Les gens sont scandalisés, à juste titre, par l'étendue de la corruption dans la construction. Ils veulent que ça change. On peut donc comprendre la volonté du gouvernement Marois, partagée par les partis d'opposition, de faire rapidement le ménage pour restaurer la confiance des citoyens, sans attendre les conclusions de la commission Charbonneau.

Mais cette précipitation a un coût. Elle risque de nous donner des solutions imparfaites qui, en outre, ne régleront pas vraiment les dérives qui nous choquent tous.

Le projet du ministre responsable des Institutions démocratiques, Bernard Drainville, de plafonner les dons aux partis politiques à 100$ par personne est certainement attrayant. Il frappe l'imagination. Il atteindra aussi l'objectif que M. Drainville avait en tête lorsqu'il a d'abord émis cette idée comme militant du Parti québécois, soit de favoriser un renouveau démocratique.

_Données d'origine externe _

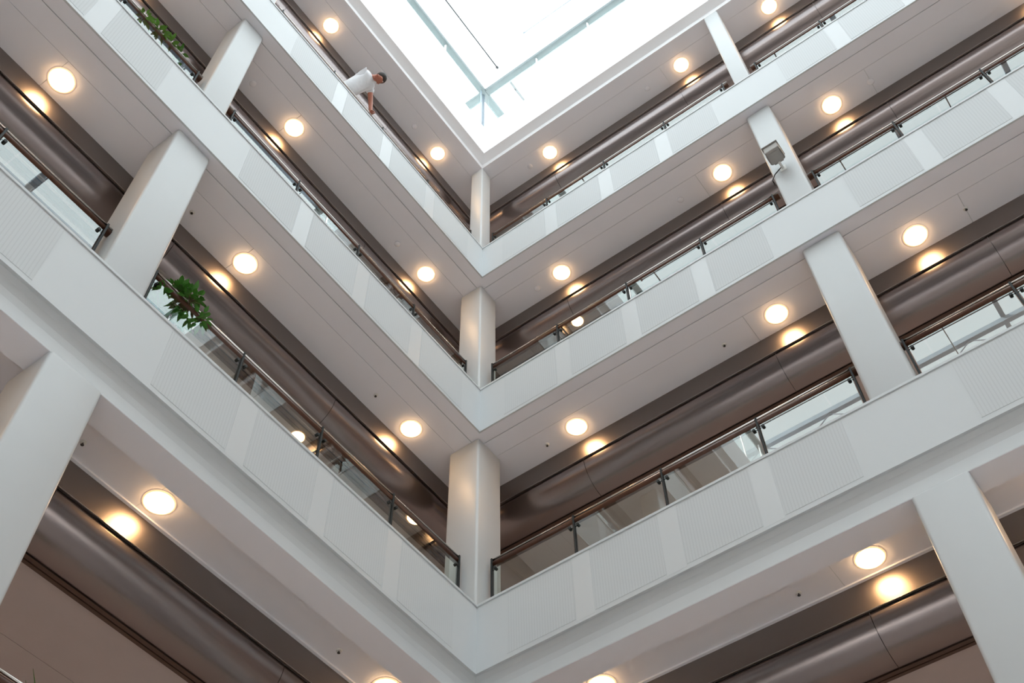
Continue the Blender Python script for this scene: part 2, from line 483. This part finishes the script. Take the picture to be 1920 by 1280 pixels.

Ce n'est cependant pas une solution parfaite. Avec un plafond de 100$, il est vrai qu'on met fin au financement corporatif déguisé, le jeu des prête-noms. On introduit aussi un élément d'égalité dans le financement.

Mais on crée plein de problèmes. On limitera la capacité des partis de recueillir les fonds dont ils ont besoin, ce qui sera encore plus aigu pour les petits partis. Cela mènera inévitablement à réduire le plafond des dépenses des partis, ce qui n'est pas nécessairement souhaitable pour la vie démocratique, et à augmenter le financement public des partis, ce qui peut provoquer d'autres distorsions, comme pénaliser ceux qui ont plus de dynamisme sur le terrain.

N'oublions pas que personne n'est vraiment neutre dans ce dossier. Chaque parti privilégie les solutions qui l'avantagent: les plafonds bas pénalisent moins le PQ qui a une base militante large, une limite aux dépenses arrange la CAQ qui a moins d'argent, tandis que le PLQ profite du statu quo.

Le hic, c'est que ces mesures ne contribueront pas beaucoup à régler les problèmes qui s'étalent jour après jour à la commission Charbonneau. D'abord, parce qu'un changement de la loi électorale n'aura pas beaucoup d'effet sur les activités qui sont déjà illégales, comme les enveloppes brunes.

Mais surtout, parce qu'on définit mal l'enjeu. Le coeur de la pourriture dans la construction, ce n'est pas le financement des partis politiques provinciaux, qui ne sont ni les initiateurs des stratagèmes ni, et de loin, les principaux bénéficiaires.

Le nettoyage de la construction passera d'abord par une lutte accrue contre le crime organisé et un encadrement des appels d'offres. Mais aussi par une surveillance accrue des municipalités. Or, le projet du ministre Drainville ne porte absolument pas sur les partis municipaux, pourtant au coeur de la tourmente.

Cette insistance démesurée sur ce qui n'est qu'un aspect du problème s'explique sans doute par le fait qu'au Québec, les grands débats nationaux se font à travers le prisme de la politique provinciale, et qu'on peut comprendre que le PQ et la CAQ insistent sur la question du financement des partis, là où les libéraux sont très vulnérables.

Par ailleurs, le resserrement des règles de financement aura peu d'effet sur un autre problème, plus diffus, qui dépasse largement la construction: le favoritisme politique. On sait à quel point les donateurs se retrouvent souvent chez les avocats, les ingénieurs, les entrepreneurs ou tous ceux qui espèrent retirer un avantage.

On a donc établi un lien de cause à effet un peu réducteur entre les dons politiques et les faveurs obtenues. En fait, il est plutôt probable que si on limite les dons, les rapports de proximité politique et les amitiés intéressées trouveront d'autres modes d'expression. Et que la tradition voulant que les partis au pouvoir aient tendance à récompenser leurs proches ne changera pas beaucoup.